The family sells cider and apples from a retail stand in Grand Rapids on fall Saturdays. It’s something of a family tradition for the younger generation to work the stand, but direct sales are only a small part of the family business.
They’ve thought about expanding direct sales or maybe even building a full-scale farm market, but their business structure works for them — and already keeps them plenty busy.
And their customers seem more than happy to take advantage of the Engelsma reputation. Schwallier’s Country Basket, an orchard and farm market in nearby Sparta, only sells Engelsma cider because of the family’s “absolutely excellent cider and service,” said grower and co-owner Phil Schwallier.
Progressive orchards
The Engelsmas grow 75 acres of apple trees, with five more coming into production. Nearly 10 of those acres are freestanding trees used to supply cider apples. Most of the high-density orchards are Gala and Honeycrisp, with the recent addition of Ambrosia. Some of the newest blocks are extremely tight, multileader plantings with the goal to boost yields and apple quality.
Multileader systems are on the cutting edge for Michigan orchards, Irish-Brown said.
“The hardest thing to get right is to have uniformity from leader to leader,” she said. “Apple trees always want to have one dominant leader.”
The Engelsmas achieve uniform leaders through strict attention to detail — pruning, fertilizing and keeping everything balanced, Irish-Brown said.
During a September visit with Good Fruit Grower, Jim displayed a 5-acre block of double-leader Honeycrisp trees, with the leaders spaced 8 feet by 1.5 feet on Budagovsky 9 rootstock. There are 4,000 leaders per acre. The block was planted in 2020 and will be in full production next year.

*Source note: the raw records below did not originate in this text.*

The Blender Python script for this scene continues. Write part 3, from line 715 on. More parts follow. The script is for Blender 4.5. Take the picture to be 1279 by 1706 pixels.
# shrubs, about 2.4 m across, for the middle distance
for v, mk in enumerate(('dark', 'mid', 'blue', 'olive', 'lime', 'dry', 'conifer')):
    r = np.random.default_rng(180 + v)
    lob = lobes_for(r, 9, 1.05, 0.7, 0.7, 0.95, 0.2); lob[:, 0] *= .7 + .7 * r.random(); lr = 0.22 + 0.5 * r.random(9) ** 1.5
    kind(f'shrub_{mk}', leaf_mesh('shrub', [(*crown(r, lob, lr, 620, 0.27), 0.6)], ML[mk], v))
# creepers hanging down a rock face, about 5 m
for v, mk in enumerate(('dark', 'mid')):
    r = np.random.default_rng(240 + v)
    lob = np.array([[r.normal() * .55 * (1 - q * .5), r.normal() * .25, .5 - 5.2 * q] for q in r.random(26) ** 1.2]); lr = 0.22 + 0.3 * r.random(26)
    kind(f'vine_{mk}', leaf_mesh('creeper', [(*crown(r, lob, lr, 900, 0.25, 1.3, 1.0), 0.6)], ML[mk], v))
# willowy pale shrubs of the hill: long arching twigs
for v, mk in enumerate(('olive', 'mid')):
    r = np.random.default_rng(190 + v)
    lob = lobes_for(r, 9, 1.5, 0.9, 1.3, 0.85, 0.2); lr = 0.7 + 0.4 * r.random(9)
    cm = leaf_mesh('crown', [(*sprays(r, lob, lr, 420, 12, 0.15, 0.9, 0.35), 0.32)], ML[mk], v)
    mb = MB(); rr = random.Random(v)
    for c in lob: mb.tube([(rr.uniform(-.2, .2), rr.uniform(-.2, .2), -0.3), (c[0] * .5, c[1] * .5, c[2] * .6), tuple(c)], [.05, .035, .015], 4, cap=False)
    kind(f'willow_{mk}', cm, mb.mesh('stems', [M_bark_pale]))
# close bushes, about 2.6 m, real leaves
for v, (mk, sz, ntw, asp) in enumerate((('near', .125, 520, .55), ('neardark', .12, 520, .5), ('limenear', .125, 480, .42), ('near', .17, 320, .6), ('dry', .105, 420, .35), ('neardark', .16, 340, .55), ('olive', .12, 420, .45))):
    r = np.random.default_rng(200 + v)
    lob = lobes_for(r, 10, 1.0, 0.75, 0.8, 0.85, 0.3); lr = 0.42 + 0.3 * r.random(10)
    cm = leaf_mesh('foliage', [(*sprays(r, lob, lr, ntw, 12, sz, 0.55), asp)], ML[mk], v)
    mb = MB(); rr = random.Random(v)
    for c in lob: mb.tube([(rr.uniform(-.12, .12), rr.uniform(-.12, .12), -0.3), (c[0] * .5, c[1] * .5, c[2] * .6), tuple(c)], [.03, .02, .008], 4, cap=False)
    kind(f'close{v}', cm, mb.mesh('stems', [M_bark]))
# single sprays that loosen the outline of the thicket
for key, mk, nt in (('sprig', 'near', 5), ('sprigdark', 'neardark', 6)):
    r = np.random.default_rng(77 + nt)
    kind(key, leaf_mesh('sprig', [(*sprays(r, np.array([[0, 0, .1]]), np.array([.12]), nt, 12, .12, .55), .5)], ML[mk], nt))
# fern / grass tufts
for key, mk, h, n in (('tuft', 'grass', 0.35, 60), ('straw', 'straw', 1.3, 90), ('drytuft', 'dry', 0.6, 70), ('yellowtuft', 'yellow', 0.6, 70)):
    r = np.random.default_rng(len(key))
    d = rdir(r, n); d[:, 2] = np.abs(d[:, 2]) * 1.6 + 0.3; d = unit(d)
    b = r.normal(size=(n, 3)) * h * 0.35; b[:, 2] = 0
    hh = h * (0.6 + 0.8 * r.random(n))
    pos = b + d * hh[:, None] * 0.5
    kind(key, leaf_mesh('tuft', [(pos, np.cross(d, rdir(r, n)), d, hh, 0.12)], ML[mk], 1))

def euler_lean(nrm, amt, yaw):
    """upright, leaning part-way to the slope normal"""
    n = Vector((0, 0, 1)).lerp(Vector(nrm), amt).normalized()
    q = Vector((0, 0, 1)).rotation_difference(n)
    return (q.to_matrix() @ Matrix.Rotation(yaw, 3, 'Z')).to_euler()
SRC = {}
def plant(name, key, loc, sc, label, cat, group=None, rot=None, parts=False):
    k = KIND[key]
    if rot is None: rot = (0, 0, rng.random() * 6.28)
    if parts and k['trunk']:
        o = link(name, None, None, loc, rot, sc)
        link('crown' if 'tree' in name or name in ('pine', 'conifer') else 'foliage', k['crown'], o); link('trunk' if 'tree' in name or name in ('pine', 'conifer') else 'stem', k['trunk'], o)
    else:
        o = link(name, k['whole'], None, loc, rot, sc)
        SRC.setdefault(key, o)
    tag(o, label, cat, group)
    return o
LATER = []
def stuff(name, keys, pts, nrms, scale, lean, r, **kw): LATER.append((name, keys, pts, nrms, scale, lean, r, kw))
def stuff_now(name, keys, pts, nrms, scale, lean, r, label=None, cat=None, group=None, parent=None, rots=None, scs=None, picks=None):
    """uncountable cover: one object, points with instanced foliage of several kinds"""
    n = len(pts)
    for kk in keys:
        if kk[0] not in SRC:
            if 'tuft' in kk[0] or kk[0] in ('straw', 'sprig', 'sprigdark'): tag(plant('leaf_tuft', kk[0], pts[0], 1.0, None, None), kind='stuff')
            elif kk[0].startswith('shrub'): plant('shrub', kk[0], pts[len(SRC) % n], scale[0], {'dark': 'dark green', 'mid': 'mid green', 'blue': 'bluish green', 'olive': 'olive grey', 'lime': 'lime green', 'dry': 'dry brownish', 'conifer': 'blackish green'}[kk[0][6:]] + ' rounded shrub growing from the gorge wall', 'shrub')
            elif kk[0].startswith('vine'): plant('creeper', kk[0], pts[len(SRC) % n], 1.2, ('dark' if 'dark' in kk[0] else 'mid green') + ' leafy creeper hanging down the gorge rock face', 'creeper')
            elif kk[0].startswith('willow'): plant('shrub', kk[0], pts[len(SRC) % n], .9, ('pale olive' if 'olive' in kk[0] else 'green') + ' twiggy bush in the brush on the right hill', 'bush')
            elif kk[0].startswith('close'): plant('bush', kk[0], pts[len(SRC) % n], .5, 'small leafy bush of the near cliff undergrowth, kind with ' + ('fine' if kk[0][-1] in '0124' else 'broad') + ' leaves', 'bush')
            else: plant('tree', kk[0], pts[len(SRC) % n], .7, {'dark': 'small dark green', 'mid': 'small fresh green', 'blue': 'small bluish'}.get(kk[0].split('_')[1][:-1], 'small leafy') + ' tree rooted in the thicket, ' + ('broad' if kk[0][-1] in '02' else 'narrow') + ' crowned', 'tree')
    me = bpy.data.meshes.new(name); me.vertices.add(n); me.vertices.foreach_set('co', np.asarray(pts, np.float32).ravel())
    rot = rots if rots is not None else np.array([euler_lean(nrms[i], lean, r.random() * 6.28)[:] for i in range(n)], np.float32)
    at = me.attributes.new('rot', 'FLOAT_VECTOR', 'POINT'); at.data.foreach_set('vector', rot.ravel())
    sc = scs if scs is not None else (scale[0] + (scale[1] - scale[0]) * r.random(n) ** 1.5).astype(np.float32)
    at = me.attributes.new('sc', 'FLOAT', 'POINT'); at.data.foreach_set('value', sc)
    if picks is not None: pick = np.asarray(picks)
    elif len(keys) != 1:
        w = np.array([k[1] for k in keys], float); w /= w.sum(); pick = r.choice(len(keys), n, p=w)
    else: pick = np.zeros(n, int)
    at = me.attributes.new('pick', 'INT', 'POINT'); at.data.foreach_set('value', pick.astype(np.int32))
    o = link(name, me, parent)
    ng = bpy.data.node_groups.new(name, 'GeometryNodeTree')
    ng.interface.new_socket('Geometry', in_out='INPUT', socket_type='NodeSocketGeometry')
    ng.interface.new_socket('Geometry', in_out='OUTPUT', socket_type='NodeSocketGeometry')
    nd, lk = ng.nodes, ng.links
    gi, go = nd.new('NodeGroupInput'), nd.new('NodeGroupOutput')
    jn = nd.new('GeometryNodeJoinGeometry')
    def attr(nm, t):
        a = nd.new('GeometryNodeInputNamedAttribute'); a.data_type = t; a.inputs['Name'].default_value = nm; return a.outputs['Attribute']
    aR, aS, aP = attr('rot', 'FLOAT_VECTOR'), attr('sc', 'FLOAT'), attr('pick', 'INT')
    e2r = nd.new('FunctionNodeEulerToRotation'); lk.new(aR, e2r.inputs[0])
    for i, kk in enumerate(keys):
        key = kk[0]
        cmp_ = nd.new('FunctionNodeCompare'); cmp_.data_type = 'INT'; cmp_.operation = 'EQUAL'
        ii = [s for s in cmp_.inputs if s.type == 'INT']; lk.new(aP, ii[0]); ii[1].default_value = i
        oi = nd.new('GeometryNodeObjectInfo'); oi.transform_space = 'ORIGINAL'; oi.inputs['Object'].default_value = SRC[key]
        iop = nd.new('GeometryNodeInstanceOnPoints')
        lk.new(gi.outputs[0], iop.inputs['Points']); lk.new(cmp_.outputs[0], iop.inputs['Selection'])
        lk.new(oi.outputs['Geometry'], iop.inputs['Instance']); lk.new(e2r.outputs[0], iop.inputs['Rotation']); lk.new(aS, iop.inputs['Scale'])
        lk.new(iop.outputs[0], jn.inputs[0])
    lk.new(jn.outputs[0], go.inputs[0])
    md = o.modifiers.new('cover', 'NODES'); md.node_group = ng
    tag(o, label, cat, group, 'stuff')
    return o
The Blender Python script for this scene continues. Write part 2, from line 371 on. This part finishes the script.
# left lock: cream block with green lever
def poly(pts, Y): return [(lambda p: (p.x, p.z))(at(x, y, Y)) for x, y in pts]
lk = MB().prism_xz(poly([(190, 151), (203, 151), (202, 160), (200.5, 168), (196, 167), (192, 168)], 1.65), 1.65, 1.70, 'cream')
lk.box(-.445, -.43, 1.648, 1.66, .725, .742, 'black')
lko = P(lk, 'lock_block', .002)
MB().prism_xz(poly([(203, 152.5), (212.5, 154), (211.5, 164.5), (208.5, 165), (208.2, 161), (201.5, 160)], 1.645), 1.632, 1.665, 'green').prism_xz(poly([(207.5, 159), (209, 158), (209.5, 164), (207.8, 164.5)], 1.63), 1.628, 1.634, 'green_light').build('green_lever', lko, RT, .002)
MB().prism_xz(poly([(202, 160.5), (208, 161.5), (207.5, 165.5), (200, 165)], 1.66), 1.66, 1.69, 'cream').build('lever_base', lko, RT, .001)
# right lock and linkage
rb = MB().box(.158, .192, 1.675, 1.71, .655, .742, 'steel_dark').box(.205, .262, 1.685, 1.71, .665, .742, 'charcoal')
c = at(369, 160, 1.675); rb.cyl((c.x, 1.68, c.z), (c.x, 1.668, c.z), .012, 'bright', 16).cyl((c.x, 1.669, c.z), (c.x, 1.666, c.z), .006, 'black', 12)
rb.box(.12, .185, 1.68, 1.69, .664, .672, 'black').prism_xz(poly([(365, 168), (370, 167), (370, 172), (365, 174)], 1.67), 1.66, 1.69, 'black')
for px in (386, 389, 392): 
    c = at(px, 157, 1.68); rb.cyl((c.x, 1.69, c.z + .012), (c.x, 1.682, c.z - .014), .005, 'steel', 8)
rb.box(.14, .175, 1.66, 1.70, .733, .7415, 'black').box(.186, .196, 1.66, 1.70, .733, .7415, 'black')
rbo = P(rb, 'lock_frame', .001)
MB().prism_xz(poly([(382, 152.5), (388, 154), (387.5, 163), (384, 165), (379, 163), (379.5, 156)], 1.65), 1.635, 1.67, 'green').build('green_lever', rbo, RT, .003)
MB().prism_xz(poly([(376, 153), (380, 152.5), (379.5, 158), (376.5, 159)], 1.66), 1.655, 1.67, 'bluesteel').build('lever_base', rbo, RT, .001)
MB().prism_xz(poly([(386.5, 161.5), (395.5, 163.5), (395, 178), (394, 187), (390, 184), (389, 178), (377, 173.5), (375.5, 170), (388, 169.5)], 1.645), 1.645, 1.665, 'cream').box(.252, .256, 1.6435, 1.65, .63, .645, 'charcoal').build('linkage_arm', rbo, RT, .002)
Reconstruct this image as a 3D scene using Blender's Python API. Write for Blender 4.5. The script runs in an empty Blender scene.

Another multileader block features Ambrosia top-worked onto B.9 in 2020, spaced 12 feet by 3 feet. Each tree has three leaders, spaced 1 foot apart in a two-dimensional canopy. It’s a “very intense” system, he said. Winter pruning stimulates too much growth, so they focus on summer pruning to keep the trees small but producing high-quality fruit. Jim said the block will reach full production this year. In September he was expecting more than 1,000 bushels per acre of extremely high-quality apples.
They drip-irrigate their high-density blocks and “spoon feed” micronutrients through the drip line — fertigating biweekly rather than once or twice a year.
“We’re micromanaging fertilizer to the point where if anything goes wrong in the orchard, we can stop applications and start to shut the tree down,” Jim said. “It’s a more fine-tuned approach.”
Using these methods, their two-leader trees have grown an average of 40 inches per leader during the establishment phase, he said.
The Engelsmas and their workers are in the orchards every evening, planning for the next day. They document all of their chemical, fertilizer and plant growth regulator applications. They also leave check trees untreated to measure the progress of their practices. It’s all done to grow better apples, a job that isn’t getting any easier.
“You need high-quality fruit that’s going to return on the dollar to justify your inputs,” Jim said. “What we’re doing today, we’ve got to do better tomorrow.”